Allora il consenso nei sondaggi as­sume per il premier un altro signifi­cato, è un debito contratto con l’opi­nione pubblica, da restituire entro la primavera se lo si vuole far fruttare alle Regionali. È vero che il Pd resta per ora accartocciato su se stesso, e sebbene questa settimana guadagni quasi mezzo punto (28,9%), non rie­sce a drenare voti all’Idv, quotato so­pra l’8% malgrado un calo di due de­cimali.
Nelle tabelle di Berlusconi i Democratici non vanno oltre il 27%, semmai è su Pier Ferdinando Casini che dovrà fare delle valutazioni: tra i leader, infatti, negli indici di gradi­mento il capo dei centristi è salito al 48,8%, ed è secondo solo al Cavalie­re, che nei suoi report calcola l’Udc al 6,8%.
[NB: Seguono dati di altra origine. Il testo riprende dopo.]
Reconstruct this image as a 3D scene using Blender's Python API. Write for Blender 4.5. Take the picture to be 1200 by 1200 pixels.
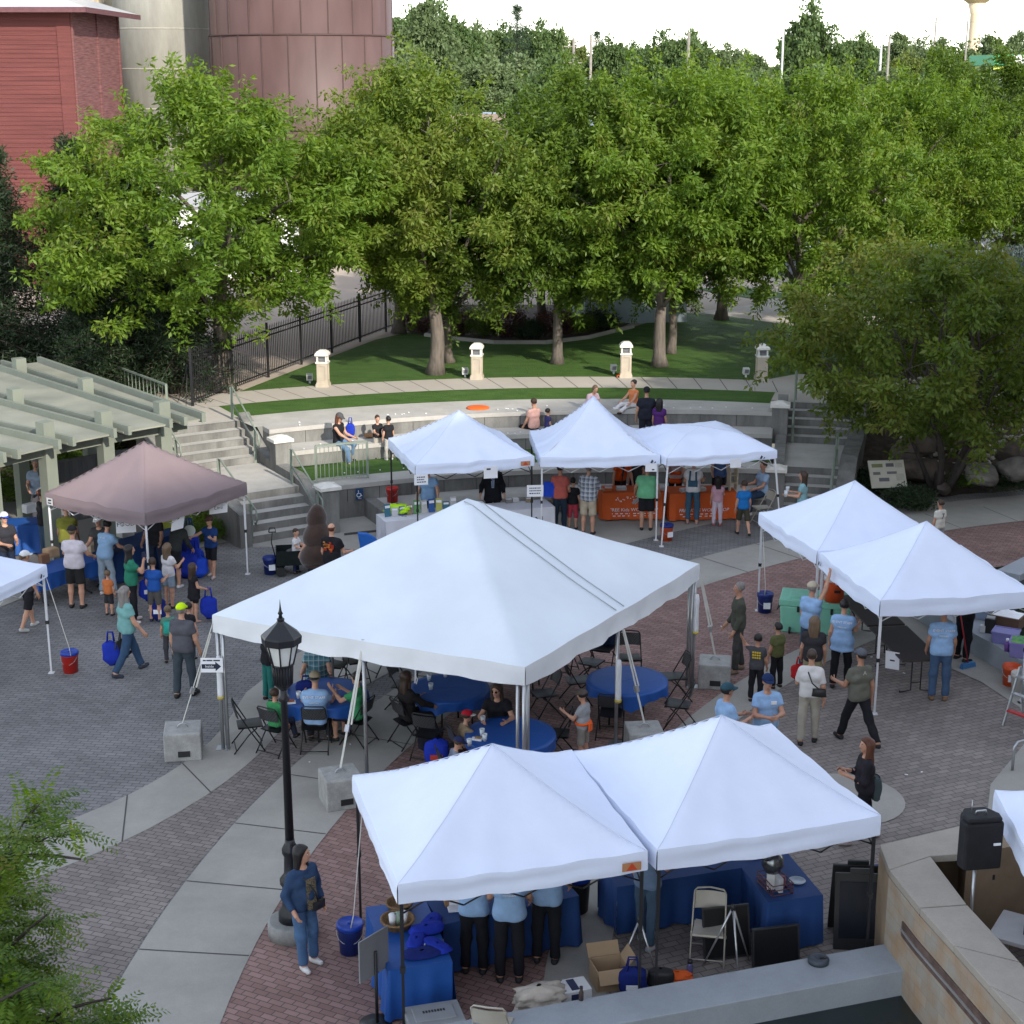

Che fare allora per le Regionali? Anche questo tema è stato trattato ie­ri da Berlusconi e Fini. Nei giorni scorsi l’ex leader di An — a parte far muro contro le «eccessive pretese» al Nord della Lega — teorizzava che «per rafforzare il Pdl è necessario le­gittimare le strutture territoriali del partito. Non è pensabile che le scelte dei candidati governatori siano frut­to solo di una decisione romana». È un ragionamento da rifare con il pre­mier, che su questo punto — e an­che su altri — proprio non ci sente.
Ma è come se tutto fosse sospeso, in attesa di altri eventi. Perché è ve­ro che nel Pdl si avverte un cauto ot­timismo sulla decisione della Con­sulta per il lodo Alfano, ma ad otto­bre la decisione della Corte Costitu­zionale avrà un’influenza sulle scel­te politiche, nel Palazzo. Fini ha già detto che «questo clima di messiani­ca attesa è fuori luogo», tranne ag­giungere poi che «mentre tutti aspet­tano la sentenza, sarà importante co­noscere le motivazioni». E Berlusco­ni — giorni fa — ha cercato di mo­strarsi distaccato: «Se fosse necessa­rio — ha detto — si potrebbe fare un altro lodo. Ma io sono tranquillo perché, anche se andassi a processo, sul caso Mills mi assolverebbe qual­siasi tribunale fatto da giudici non politicizzati e prevenuti contro di me». Possibile che ieri i «cofondato­ri » abbiano parlato solo del partito?